The lines beneath this instruction, from the first through the one containing "solid('window_jamb', M['white_wall'], x", must be transcribed exactly; no other line belongs in the output.

#### Information supplied ####

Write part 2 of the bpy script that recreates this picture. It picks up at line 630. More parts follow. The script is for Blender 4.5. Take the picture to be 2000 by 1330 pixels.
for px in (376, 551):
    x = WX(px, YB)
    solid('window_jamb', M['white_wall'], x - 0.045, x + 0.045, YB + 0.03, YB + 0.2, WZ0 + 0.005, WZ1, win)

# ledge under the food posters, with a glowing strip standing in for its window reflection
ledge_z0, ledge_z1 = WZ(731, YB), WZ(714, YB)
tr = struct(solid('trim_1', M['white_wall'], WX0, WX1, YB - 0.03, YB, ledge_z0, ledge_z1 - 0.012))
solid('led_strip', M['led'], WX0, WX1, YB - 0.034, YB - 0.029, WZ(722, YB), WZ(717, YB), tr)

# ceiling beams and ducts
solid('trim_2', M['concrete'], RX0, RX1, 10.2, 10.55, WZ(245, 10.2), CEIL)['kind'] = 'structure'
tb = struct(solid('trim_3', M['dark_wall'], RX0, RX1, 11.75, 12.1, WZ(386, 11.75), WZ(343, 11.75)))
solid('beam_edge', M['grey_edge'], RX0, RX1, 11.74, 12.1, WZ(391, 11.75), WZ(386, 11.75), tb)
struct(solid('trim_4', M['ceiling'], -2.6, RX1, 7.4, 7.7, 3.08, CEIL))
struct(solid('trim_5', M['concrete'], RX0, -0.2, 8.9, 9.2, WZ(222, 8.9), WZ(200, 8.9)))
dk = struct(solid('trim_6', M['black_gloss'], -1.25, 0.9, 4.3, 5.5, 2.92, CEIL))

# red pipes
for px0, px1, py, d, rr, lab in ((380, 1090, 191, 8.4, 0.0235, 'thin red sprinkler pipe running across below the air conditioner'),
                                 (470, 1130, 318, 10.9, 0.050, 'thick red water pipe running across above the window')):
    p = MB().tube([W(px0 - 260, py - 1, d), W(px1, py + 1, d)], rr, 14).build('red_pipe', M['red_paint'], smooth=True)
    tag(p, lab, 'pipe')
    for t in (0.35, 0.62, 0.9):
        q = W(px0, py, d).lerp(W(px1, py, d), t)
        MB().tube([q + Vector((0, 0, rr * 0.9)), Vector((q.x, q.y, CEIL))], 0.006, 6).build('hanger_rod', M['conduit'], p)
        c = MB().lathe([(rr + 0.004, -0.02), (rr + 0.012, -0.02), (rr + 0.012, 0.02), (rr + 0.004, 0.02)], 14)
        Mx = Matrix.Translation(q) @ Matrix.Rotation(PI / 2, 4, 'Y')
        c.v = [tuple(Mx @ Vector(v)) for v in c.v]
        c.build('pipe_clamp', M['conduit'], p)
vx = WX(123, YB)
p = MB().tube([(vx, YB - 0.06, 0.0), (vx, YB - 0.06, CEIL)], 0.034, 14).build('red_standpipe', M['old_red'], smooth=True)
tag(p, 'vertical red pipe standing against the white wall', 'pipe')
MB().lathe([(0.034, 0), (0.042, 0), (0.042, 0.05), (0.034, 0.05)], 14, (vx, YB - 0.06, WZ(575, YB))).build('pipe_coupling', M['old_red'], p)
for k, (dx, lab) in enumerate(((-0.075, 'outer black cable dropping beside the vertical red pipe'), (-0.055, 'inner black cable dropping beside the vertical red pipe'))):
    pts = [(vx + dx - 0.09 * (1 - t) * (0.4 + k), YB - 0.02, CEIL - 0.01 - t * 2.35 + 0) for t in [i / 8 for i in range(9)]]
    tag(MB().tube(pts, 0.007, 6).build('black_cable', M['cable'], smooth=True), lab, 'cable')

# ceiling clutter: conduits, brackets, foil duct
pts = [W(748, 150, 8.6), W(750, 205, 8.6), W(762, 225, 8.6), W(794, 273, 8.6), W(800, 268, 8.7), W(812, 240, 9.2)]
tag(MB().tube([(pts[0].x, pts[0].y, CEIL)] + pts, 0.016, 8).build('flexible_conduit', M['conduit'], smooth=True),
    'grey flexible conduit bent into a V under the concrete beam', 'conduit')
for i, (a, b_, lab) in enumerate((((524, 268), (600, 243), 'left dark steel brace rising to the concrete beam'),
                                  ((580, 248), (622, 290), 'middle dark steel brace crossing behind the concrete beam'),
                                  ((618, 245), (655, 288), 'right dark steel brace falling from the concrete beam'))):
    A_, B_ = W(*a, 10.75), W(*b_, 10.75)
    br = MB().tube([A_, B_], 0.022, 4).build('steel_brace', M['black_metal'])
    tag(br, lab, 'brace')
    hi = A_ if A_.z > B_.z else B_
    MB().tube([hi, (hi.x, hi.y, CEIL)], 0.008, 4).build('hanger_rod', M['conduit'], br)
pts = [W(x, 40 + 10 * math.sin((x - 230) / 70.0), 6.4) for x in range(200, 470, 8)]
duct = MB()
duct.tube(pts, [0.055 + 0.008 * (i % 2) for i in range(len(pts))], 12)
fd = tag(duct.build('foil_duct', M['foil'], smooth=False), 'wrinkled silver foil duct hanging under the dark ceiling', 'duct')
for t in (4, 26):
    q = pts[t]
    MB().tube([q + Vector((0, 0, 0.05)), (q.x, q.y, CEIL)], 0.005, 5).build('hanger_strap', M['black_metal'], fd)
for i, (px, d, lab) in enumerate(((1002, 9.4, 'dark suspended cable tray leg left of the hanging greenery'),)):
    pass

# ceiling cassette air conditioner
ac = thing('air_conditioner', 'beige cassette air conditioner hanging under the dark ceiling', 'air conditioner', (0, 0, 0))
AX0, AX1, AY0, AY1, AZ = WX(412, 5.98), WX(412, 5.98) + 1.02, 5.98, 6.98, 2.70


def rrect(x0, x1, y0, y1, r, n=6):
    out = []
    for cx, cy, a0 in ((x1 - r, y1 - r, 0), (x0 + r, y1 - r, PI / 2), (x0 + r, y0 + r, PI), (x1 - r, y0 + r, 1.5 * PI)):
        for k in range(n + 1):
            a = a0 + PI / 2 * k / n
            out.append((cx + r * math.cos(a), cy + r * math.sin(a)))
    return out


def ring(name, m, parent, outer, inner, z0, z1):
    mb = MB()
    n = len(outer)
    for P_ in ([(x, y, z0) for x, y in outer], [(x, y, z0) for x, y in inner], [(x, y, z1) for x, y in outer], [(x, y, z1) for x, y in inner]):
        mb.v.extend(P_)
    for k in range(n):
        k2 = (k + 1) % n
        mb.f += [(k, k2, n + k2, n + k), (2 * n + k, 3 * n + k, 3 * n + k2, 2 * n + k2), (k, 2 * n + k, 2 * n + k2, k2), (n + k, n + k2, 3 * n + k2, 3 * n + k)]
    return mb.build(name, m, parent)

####

- [The result]
Write part 2 of the bpy script that recreates this picture. It picks up at line 630. More parts follow. The script is for Blender 4.5. Take the picture to be 2000 by 1330 pixels.
for px in (376, 551):
    x = WX(px, YB)
    solid('window_jamb', M['white_wall'], x - 0.045, x + 0.045, YB + 0.03, YB + 0.2, WZ0 + 0.005, WZ1, win)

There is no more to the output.